**Problem to work on**. Every line from the line containing "40, 2.0, .45)]" through the final line below is to be repeated exactly; no other line is.
■ ■ ■
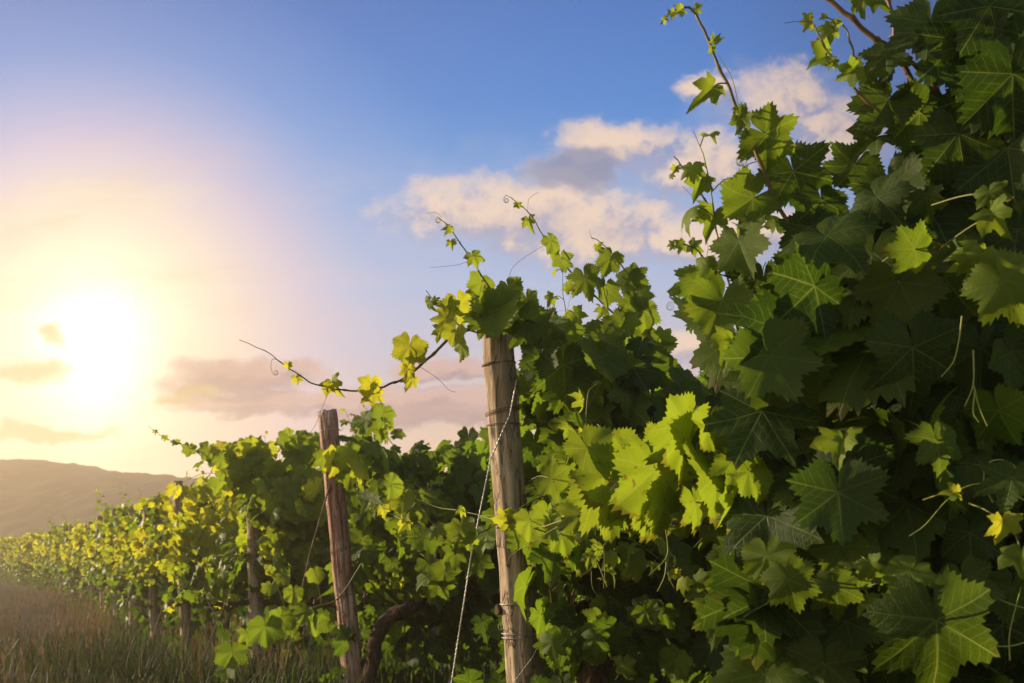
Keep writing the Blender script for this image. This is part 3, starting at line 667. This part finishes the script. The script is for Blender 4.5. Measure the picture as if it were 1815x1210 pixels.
# the leaves capping the post
g = Geo()
for lf in [(880, 562, 96, -5, .3), (908, 560, 66, 40, .35), (858, 545, 50, -40, .45), (884, 530, 52, 170, .4), (946, 575, 62, 60, .2), (978, 588, 70, 40, .15), (850, 575, 44, -70, .5), (930, 600, 56, 10, .15), (1000, 665, 96, 10, .0), (960, 640, 70, -10, .05), (1100, 672, 76, 10, .05), (1040, 690, 70, -15, .05), (1010, 600, 52, 50, .2), (1060, 640, 60, 30, .1)]:
    hero_leaf(g, lf[0], lf[1], lf[2], lf[3], 3.30 + rg.uniform(-0.02, 0.02), rg, lf[4], tilt=22)
g.build('crown_leaf_tuft', [LEAF, CANE], vine_11, loc=np.array(vine_11.location))
# the long arching cane to the left
shoot_part(vine_11, 'long_cane', [(905, 575), (860, 578), (835, 582), (800, 598), (770, 625), (735, 655), (700, 678), (660, 690), (610, 691), (570, 683), (530, 665), (495, 640), (470, 622), (425, 601)],
           [3.4, 3.36, 3.32, 3.3, 3.3, 3.3, 3.3, 3.3, 3.3, 3.3, 3.3, 3.3, 3.3, 3.3], 0.0062, 0.0009,
           [(818, 618, 44, 5, .8), (806, 595, 40, -20, .85), (725, 625, 58, -10, .95), (742, 632, 40, 40, .9), (722, 660, 32, 0, 1.), (727, 676, 28, -10, 1.), (655, 688, 44, -5, 1.), (660, 706, 36, 5, 1.), (592, 684, 36, 20, 1.), (583, 688, 22, -20, 1.), (526, 672, 18, 10, 1.), (511, 648, 16, 10, 1.)], rg,
           [([(745, 650), (775, 670), (795, 690), (808, 695)], 3.3, .0009, False), ([(500, 642), (484, 636), (480, 650), (484, 662)], 3.3, .0009, True), ([(668, 700), (678, 720), (682, 760), (690, 782), (705, 790)], 3.3, .0010, False), ([(582, 695), (572, 720), (555, 760), (525, 790)], 3.3, .0010, False)], a0=0.0, a1=0.45)
# bare arm under the split post's vine and gnarled trunk by the centre post are given by their own trunks; one leaning old arm more
o_ = Geo(); rg2 = np.random.default_rng(5)
vr = [o for o in bpy.data.objects if o.get('label', '').startswith('sunlit vine at the split')][0]
o_.tube(crom([P(655, 1215, 5.2), P(668, 1130, 5.2), P(690, 1095, 5.22), (P(725, 1078, 5.25)), P(760, 1058, 5.4)], 9), 0.036, 18, ridge=0.14, nr=3, twist=40, rng=rg2)
o_.build('arm', BARK, vr, loc=np.array(vr.location))
o_ = Geo()
o_.tube(crom([P(1050, 1260, 3.3), P(1055, 1180, 3.3), P(1085, 1125, 3.3), P(1120, 1098, 3.35), P(1230, 1108, 3.5), P(1330, 1112, 3.6)], 9), np.linspace(0.05, 0.034, 46), 22, ridge=0.14, nr=3, twist=36, rng=rg2)
o_.build('arm', BARK, vine_11, loc=np.array(vine_11.location))

# ------------------------------------------------------------------ the near vine on the right
nb = np.array([0.98, 1.95, 0.0])
near = thing('grape_vine', 'near vine filling the right side with large dark leaves, stems and curling tendrils', 'grape vine', nb, 'vines trained along the rows')
rgN = np.random.default_rng(99)
trunk_parts(near, nb, rgN, h=0.6)
# fill: a hedge about 0.9 m deep, its left end rounded; XL gives the left edge by height
zl = np.array([0.10, 0.45, 0.60, 0.75, 0.95, 1.10, 1.25, 1.40, 1.55, 1.72]); xl = np.array([0.56, 0.40, 0.36, 0.36, 0.34, 0.37, 0.46, 0.62, 0.72, 0.80])
g = Geo()
for k in range(1500):
    z = rgN.uniform(0.30, 1.85); y = 1.62 + 1.0 * rgN.random() ** 1.3; e = np.interp(z, zl, xl)
    if z > 1.2 and rgN.random() < 0.5: continue
    x = e * y / 1.75 + 0.07 + abs(rgN.normal(0, 0.5)) + 0.12 * (y - 1.7)
    if x / y > 0.62: 
        if rgN.random() < 0.6: continue
    out_ = unit(np.array([-0.35 if x < e + 0.2 else 0.0, -1.0, 0.25]))
    tip = unit(np.array([rgN.normal(-0.1, 0.5), -rgN.uniform(0, 0.6), -rgN.uniform(0.3, 1.1)]))
    nrm = unit(out_ * rgN.uniform(0.4, 1.2) + np.array([0, 0, rgN.uniform(0.0, 0.8)]) + rgN.normal(0, 0.4, 3))
    add_leaf(g, MID, np.array([x, y, z]), tip, nrm, 0.15 / 1.42 * rgN.uniform(0.55, 1.2), rgN.random() * 0.8, max(0, rgN.normal(0.02, 0.08)), rgN)
for k in range(26):
    z = rgN.uniform(0.4, 1.05); x = np.interp(z, zl, xl) + rgN.uniform(0.1, 0.6); grow_shoot(g, np.array([x, rgN.uniform(1.8, 2.2), z]), np.array([rgN.normal(0.25, 0.2), rgN.normal(0.1, 0.2), 1.0]), rgN.uniform(0.4, 0.7), rgN, MID, np.array([-0.2, -1.0, 0.1]), 0.13, 0.4, 0.004)
g.build('foliage', [LEAF, CANE], near, loc=nb)
# the leaves that face us
g = Geo()
heroes = [
 # px, py, width, tip angle, depth, age
 (1243, 474, 58, -80, 1.80, .55), (1273, 550, 104, -25, 1.72, .35), (1291, 612, 62, -35, 1.66, .65), (1351, 524, 110, 0, 1.78, .05), (1418, 483, 90, 0, 1.8, .05), (1395, 565, 130, 15, 1.74, .1),
 (1485, 547, 120, 10, 1.72, .25), (1378, 655, 158, 28, 1.58, .10), (1480, 605, 140, -15, 1.68, .1), (1607, 525, 140, 18, 1.58, .28), (1620, 648, 165, 8, 1.56, .08), (1736, 470, 72, -10, 1.5, .75),
 (1790, 520, 130, 30, 1.46, .6), (1596, 740, 115, 0, 1.66, .03), (1663, 798, 98, 12, 1.52, .22), (1488, 790, 78, -20, 1.56, .6), (1503, 858, 150, 10, 1.60, .0), (1596, 835, 140, 5, 1.68, .0),
 (1200, 772, 132, -25, 2.02, .55), (1262, 775, 96, 20, 2.0, .55), (1075, 850, 108, -30, 2.12, .6), (1162, 862, 150, 10, 2.08, .6), (1175, 910, 90, 0, 2.1, .5), (1270, 870, 120, 10, 1.98, .45), (1130, 880, 80, -10, 2.1, .6), (1235, 905, 80, 20, 2.02, .5), (1335, 850, 90, 30, 1.9, .4), (1300, 905, 90, 10, 1.95, .4),
 (1778, 747, 120, 15, 1.56, .1), (1790, 862, 100, -20, 1.46, .05), (1689, 872, 34, -100, 1.44, .9), (1740, 640, 130, 5, 1.62, .05), (1800, 640, 110, 20, 1.6, .1), (1700, 720, 90, 10, 1.64, .05),
 (1362, 1001, 88, -5, 1.56, .55), (1403, 1045, 98, 12, 1.53, .35), (1483, 980, 84, -30, 1.58, .35), (1483, 1055, 84, 20, 1.54, .3), (1546, 1007, 48, 25, 1.5, .45), (1604, 1027, 84, -42, 1.5, .55),
 (1714, 1050, 104, 20, 1.5, .2), (1664, 1140, 215, 4, 1.40, .12), (1271, 1102, 88, 8, 1.64, .3), (1505, 1122, 112, 5, 1.6, .05), (1340, 1125, 104, 15, 1.66, .02), (1488, 900, 150, 5, 1.54, .02),
 (1777, 935, 56, 5, 1.44, .95), (1808, 990, 62, -10, 1.44, .3), (1285, 955, 66, -35, 1.8, .35), (1337, 848, 60, -60, 1.86, .4), (1420, 780, 110, 0, 1.7, .03), (1400, 860, 90, 10, 1.72, .05), (1460, 700, 100, 10, 1.7, .05), (1550, 930, 90, 10, 1.66, .05), (1640, 930, 110, -10, 1.66, .03), (1720, 960, 90, 10, 1.62, .1),
 (1414, 326, 118, 15, 1.78, .2), (1319, 362, 100, -62, 1.76, .55), (1315, 444, 104, 15, 1.74, .4), (1505, 306, 100, -30, 1.76, .2), (1431, 421, 104, 0, 1.74, .1), (1580, 347, 110, 10, 1.66, .25), (1642, 362, 62, 10, 1.6, .5),
 (1765, 388, 62, 25, 1.46, .6), (1756, 350, 50, 5, 1.46, .5), (1563, 194, 106, -25, 1.66, .35), (1633, 178, 70, 0, 1.72, .05), (1571, 111, 84, 5, 1.66, .15), (1646, 62, 140, 0, 1.62, .02), (1708, 103, 160, 10, 1.6, .0), (1704, 264, 140, 10, 1.6, .08),
 (1613, 215, 110, -35, 1.68, .25), (1764, 40, 160, 20, 1.56, .0), (1795, 165, 160, 0, 1.55, .0), (1605, 442, 88, -75, 1.52, .55), (1640, 475, 80, 10, 1.6, .2), (1728, 450, 60, -20, 1.5, .7), (1522, 434, 110, 0, 1.7, .05), (1460, 370, 90, 20, 1.75, .1),
 (1540, 250, 70, -70, 1.68, .3), (1660, 300, 110, -10, 1.66, .1), (1790, 290, 150, 10, 1.58, .02), (1720, 190, 120, -10, 1.64, .0), (1640, 260, 90, 0, 1.7, .05), (1560, 400, 90, 20, 1.72, .1), (1690, 340, 90, 0, 1.66, .05), (1540, 480, 100, -10, 1.7, .1), (1690, 560, 110, 10, 1.64, .03), (1540, 690, 120, 0, 1.72, .02), (1800, 430, 120, 0, 1.6, .05),
 (1590, 1100, 120, 0, 1.64, .05), (1440, 1140, 100, -10, 1.66, .05), (1560, 1180, 120, 10, 1.6, .05), (1780, 1130, 120, 10, 1.6, .05), (1460, 1200, 130, 0, 1.58, .05), (1790, 1060, 90, 0, 1.58, .1), (1300, 1000, 80, 20, 1.8, .15), (1330, 930, 80, -20, 1.85, .3), (1420, 950, 80, 30, 1.66, .2),
]
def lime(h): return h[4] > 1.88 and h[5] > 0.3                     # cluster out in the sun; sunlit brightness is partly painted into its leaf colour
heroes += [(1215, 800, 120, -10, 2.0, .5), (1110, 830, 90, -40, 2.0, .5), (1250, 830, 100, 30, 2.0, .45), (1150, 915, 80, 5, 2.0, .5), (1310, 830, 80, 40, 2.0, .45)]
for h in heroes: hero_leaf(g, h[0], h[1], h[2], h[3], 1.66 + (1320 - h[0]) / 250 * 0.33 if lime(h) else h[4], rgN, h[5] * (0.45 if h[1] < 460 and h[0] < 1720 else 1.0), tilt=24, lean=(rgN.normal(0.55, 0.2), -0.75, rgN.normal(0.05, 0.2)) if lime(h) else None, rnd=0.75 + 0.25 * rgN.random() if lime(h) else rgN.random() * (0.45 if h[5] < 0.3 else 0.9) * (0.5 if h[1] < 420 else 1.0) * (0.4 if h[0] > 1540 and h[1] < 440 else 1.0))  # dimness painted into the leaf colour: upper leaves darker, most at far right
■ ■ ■
**Answer**.
heroes += [(1215, 800, 120, -10, 2.0, .5), (1110, 830, 90, -40, 2.0, .5), (1250, 830, 100, 30, 2.0, .45), (1150, 915, 80, 5, 2.0, .5), (1310, 830, 80, 40, 2.0, .45)]
for h in heroes: hero_leaf(g, h[0], h[1], h[2], h[3], 1.66 + (1320 - h[0]) / 250 * 0.33 if lime(h) else h[4], rgN, h[5] * (0.45 if h[1] < 460 and h[0] < 1720 else 1.0), tilt=24, lean=(rgN.normal(0.55, 0.2), -0.75, rgN.normal(0.05, 0.2)) if lime(h) else None, rnd=0.75 + 0.25 * rgN.random() if lime(h) else rgN.random() * (0.45 if h[5] < 0.3 else 0.9) * (0.5 if h[1] < 420 else 1.0) * (0.4 if h[0] > 1540 and h[1] < 440 else 1.0))  # dimness painted into the leaf colour: upper leaves darker, most at far right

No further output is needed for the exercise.